After filling up at Mountain High Pies, I decided that I was going to take a few days off of running. This plan worked out well since the rain started on Wednesday. By Thursday the Front Range was in full-on flood mode and one of my favorite parks (Apex) was shut down until further notice because the trails were so flooded and washed out. By Friday I couldn't take it anymore. I had to run. So I ran 20 miles. Seemed reasonable. Really I wanted to see what the flood carnage was really like in my area. I had seen enough sensationalist media.

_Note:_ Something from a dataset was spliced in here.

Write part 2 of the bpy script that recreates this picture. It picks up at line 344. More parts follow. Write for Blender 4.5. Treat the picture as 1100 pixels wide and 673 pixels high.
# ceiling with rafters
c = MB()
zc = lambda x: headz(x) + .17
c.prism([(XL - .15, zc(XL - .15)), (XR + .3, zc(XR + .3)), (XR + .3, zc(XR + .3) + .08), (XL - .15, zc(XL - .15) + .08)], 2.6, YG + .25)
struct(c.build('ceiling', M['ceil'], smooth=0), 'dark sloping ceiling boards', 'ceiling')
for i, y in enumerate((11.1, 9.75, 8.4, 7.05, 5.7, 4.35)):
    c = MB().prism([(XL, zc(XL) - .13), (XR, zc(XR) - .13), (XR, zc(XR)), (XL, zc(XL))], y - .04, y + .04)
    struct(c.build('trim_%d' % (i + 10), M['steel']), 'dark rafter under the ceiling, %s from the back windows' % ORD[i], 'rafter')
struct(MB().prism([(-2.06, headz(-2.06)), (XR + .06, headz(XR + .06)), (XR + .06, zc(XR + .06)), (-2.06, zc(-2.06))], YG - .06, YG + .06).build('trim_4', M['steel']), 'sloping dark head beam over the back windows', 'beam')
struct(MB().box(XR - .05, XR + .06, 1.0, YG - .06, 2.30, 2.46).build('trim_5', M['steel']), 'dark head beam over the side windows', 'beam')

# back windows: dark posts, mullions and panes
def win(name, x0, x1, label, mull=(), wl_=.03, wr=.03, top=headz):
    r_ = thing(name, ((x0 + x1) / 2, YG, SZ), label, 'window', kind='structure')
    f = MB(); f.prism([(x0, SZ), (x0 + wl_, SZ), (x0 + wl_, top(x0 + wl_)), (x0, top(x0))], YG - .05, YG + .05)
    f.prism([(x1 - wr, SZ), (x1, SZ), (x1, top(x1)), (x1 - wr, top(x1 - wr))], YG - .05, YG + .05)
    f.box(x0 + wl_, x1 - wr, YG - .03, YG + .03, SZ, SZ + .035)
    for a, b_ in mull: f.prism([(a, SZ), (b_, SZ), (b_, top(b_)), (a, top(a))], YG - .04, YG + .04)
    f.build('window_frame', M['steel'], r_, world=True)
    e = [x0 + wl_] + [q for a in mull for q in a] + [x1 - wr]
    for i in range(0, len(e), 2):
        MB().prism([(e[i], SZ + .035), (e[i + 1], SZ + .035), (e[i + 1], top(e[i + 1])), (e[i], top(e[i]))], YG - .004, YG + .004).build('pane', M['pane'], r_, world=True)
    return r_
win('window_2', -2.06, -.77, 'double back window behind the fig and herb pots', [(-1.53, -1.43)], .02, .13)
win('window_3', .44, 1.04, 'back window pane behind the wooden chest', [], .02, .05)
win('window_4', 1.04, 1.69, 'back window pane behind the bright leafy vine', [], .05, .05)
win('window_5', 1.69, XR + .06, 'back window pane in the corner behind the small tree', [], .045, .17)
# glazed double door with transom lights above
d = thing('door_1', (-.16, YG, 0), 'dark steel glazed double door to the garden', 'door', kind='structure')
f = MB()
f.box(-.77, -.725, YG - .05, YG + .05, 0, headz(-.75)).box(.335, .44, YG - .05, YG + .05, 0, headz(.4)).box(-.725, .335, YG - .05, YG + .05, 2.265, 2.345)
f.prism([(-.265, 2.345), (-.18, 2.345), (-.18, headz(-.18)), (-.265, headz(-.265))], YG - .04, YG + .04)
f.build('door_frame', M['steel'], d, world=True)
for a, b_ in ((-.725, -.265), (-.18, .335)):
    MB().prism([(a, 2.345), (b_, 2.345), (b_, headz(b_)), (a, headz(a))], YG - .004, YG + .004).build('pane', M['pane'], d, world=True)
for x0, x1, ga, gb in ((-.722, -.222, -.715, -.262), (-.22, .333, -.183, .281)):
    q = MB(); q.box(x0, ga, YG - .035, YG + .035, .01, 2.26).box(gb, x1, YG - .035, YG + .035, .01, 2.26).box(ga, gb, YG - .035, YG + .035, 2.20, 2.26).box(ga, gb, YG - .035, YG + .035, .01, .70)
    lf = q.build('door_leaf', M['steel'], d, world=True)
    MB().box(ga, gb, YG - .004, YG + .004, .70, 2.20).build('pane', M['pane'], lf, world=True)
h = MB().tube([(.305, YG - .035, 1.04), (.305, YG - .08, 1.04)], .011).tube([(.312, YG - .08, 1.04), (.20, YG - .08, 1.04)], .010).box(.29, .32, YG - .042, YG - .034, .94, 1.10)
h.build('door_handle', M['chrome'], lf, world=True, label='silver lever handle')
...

I ran from my house over Green Mountain and by the time I got to the top I was soaked. The trails were like tiny creeks so I just splashed my way through them. Quite refreshing actually. Coming down Box o Rox was the most adventurous with a few washed out sections. Then I crossed 470 and ran up and over Dinosaur Ridge and the descent on the other side was pretty wet and silty. I had bricks caked to my shoes. When I got to the creek crossing in Matthews/Winters there were 4 people lingering by the bridge getting in my way. I asked them if the trail was closed and then they sized me up and told me I would be the last person allowed to cross the bridge and that it might be barricaded when I got back.

All in all M/W wasn't in too bad of shape. The creeks were a little swollen but it was nothing like the flooding that I've seen pictures of elsewhere. On the way back the sun came out for a bit, only to hide again for the rest of the weekend. Now I'm sure that I never want to live in the Pacific NW.

On Sunday I did another 10 miles around Green Mountain in the pouring rain. It felt like I had been transported to the Scottish Highlands. I was eerily surrounded by fog the entire time. Now I know what it's like to run inside a cloud.

So this is Scotland but this is what running in the Front Range has been like the past few days.

Well, despite taking four days off, my foot still really hurts. I'm going to Wisconsin in a few days where nothing is going to get in the way of me running the Ice Age Trail. Then Cory has UROC and I have my marathon. And then sweet rest!